→ **EXERCISE DETAILS**
Retype the material in full, keeping every word the same.

→ **RECORDS PROVIDED**
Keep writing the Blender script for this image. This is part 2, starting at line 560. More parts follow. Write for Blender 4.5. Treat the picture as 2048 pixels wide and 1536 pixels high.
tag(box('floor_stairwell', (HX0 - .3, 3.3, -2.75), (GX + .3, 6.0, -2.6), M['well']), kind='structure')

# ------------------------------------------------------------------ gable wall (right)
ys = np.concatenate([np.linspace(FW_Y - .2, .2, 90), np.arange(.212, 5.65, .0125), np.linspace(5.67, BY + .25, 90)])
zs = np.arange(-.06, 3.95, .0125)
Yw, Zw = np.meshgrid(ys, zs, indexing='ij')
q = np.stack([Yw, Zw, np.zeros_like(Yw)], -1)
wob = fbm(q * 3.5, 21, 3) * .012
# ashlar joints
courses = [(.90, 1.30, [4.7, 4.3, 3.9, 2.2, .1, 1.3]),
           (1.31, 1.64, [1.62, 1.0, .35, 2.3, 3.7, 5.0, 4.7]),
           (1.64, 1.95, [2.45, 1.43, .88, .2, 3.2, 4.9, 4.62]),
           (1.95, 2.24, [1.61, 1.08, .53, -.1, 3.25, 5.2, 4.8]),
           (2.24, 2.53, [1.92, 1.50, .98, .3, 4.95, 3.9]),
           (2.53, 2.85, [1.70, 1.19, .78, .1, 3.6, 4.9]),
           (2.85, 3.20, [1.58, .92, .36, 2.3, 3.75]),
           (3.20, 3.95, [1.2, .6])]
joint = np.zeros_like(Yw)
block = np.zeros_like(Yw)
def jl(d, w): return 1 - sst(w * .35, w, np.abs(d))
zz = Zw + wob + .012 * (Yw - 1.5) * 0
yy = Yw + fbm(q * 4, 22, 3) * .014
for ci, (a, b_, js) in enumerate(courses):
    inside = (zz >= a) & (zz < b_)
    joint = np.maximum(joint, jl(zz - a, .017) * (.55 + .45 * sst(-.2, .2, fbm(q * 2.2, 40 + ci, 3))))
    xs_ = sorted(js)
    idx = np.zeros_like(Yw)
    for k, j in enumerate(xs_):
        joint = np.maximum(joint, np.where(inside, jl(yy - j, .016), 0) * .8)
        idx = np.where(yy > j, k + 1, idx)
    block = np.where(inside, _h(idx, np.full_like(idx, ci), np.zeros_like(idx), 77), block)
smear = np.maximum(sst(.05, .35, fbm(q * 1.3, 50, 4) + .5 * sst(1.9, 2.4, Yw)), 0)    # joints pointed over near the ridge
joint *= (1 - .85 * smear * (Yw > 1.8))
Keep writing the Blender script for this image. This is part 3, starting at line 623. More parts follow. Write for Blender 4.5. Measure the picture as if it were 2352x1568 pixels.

→ **RESULT FOR THIS EXERCISE**
Keep writing the Blender script for this image. This is part 2, starting at line 560. More parts follow. Write for Blender 4.5. Treat the picture as 2048 pixels wide and 1536 pixels high.
tag(box('floor_stairwell', (HX0 - .3, 3.3, -2.75), (GX + .3, 6.0, -2.6), M['well']), kind='structure')

# ------------------------------------------------------------------ gable wall (right)
ys = np.concatenate([np.linspace(FW_Y - .2, .2, 90), np.arange(.212, 5.65, .0125), np.linspace(5.67, BY + .25, 90)])
zs = np.arange(-.06, 3.95, .0125)
Yw, Zw = np.meshgrid(ys, zs, indexing='ij')
q = np.stack([Yw, Zw, np.zeros_like(Yw)], -1)
wob = fbm(q * 3.5, 21, 3) * .012
# ashlar joints
courses = [(.90, 1.30, [4.7, 4.3, 3.9, 2.2, .1, 1.3]),
           (1.31, 1.64, [1.62, 1.0, .35, 2.3, 3.7, 5.0, 4.7]),
           (1.64, 1.95, [2.45, 1.43, .88, .2, 3.2, 4.9, 4.62]),
           (1.95, 2.24, [1.61, 1.08, .53, -.1, 3.25, 5.2, 4.8]),
           (2.24, 2.53, [1.92, 1.50, .98, .3, 4.95, 3.9]),
           (2.53, 2.85, [1.70, 1.19, .78, .1, 3.6, 4.9]),
           (2.85, 3.20, [1.58, .92, .36, 2.3, 3.75]),
           (3.20, 3.95, [1.2, .6])]
joint = np.zeros_like(Yw)
block = np.zeros_like(Yw)
def jl(d, w): return 1 - sst(w * .35, w, np.abs(d))
zz = Zw + wob + .012 * (Yw - 1.5) * 0
yy = Yw + fbm(q * 4, 22, 3) * .014
for ci, (a, b_, js) in enumerate(courses):
    inside = (zz >= a) & (zz < b_)
    joint = np.maximum(joint, jl(zz - a, .017) * (.55 + .45 * sst(-.2, .2, fbm(q * 2.2, 40 + ci, 3))))
    xs_ = sorted(js)
    idx = np.zeros_like(Yw)
    for k, j in enumerate(xs_):
        joint = np.maximum(joint, np.where(inside, jl(yy - j, .016), 0) * .8)
        idx = np.where(yy > j, k + 1, idx)
    block = np.where(inside, _h(idx, np.full_like(idx, ci), np.zeros_like(idx), 77), block)
smear = np.maximum(sst(.05, .35, fbm(q * 1.3, 50, 4) + .5 * sst(1.9, 2.4, Yw)), 0)    # joints pointed over near the ridge
joint *= (1 - .85 * smear * (Yw > 1.8))
Keep writing the Blender script for this image. This is part 3, starting at line 623. More parts follow. Write for Blender 4.5. Measure the picture as if it were 2352x1568 pixels.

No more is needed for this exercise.